Politico reports that in a recent interview House Majority Leader Kevin McCarthy indicated he is willing to seek tax changes in the next Congress even if the GOP has yet to agree on more comprehensive tax reform legislation. That is good news because comprehensive reform should be the goal, not necessarily one piece of comprehensive legislation. Incremental reforms could make a big difference.
 
Over a decade ago, IPI launched the Road Map to Tax Reform™ Series featuring a number of studies that explained how to achieve real tax reform in various areas of taxation. Taken together, the Roadmap is comprehensive tax reform. Individually, each piece stands on its own as a positive step on the road to reform. Several address issues in the current news cycles.
 
For example, the IRS and privacy was addressed by Dan Mitchell in “Tax Reform: The Key to Preserving Privacy and Competition in a Global Economy.”  He wrote: “If a bunch of snoops sat down to design an intrusive tax system, they would have a hard time coming up with something worse than the Internal Revenue Code. In every possible way, today’s tax system requires taxpayers to make unlimited disclosures of information to government. But while it may seem as if the tax code was created to undermine privacy, this is not the case.

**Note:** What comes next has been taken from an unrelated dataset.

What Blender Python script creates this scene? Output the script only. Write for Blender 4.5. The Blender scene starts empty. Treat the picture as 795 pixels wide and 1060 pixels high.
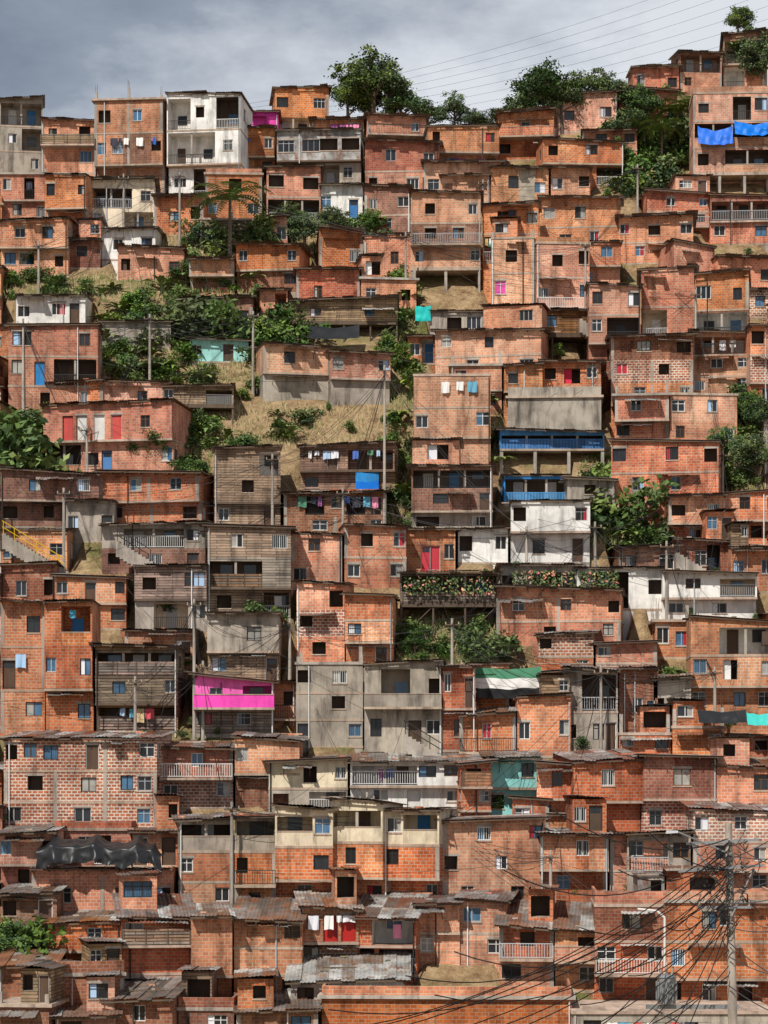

In almost every instance, the forced disclosure of intimate financial information is the inadvertent—yet inevitable—result of bad tax policy. More specifically, Americans are forced to tell government officials about their private finances largely because the tax code has a misguided definition of income. This sloppy approach results in some income being taxed two or more times, some income being over-stated, and some assets being taxed.”
 
Another example, Margo Thorning wrote in “U.S. Capital Formation: How the U.S. Tax Code Discourages Investment”: “As with past generations, one of our major responsibilities is to lay a strong economic base for future generations. The U.S. tax code treats saving and investment very harshly and thus hampers our ability to maintain the strong economic base that will be needed in the coming years in the face of changing demographics and geopolitics. In addition, our tax code hits saving and investment harder than those of many of our international competitors. The foreign-source income of U.S. multinationals is also subject to higher taxes than that of many of our competitors. All of these factors should be of increasing concern to U.S. policymakers as globalization continues.”
 
For years these problems have been identified and solutions proposed, but little has been done to reform the tax code for the betterment of all taxpayers. Targeted legislation can address these problems and also move us firmly toward real tax reform without waiting for one comprehensive proposal—a proposal that will likely get bogged down once again in legislative machinations delaying a sorely needed economic turnaround.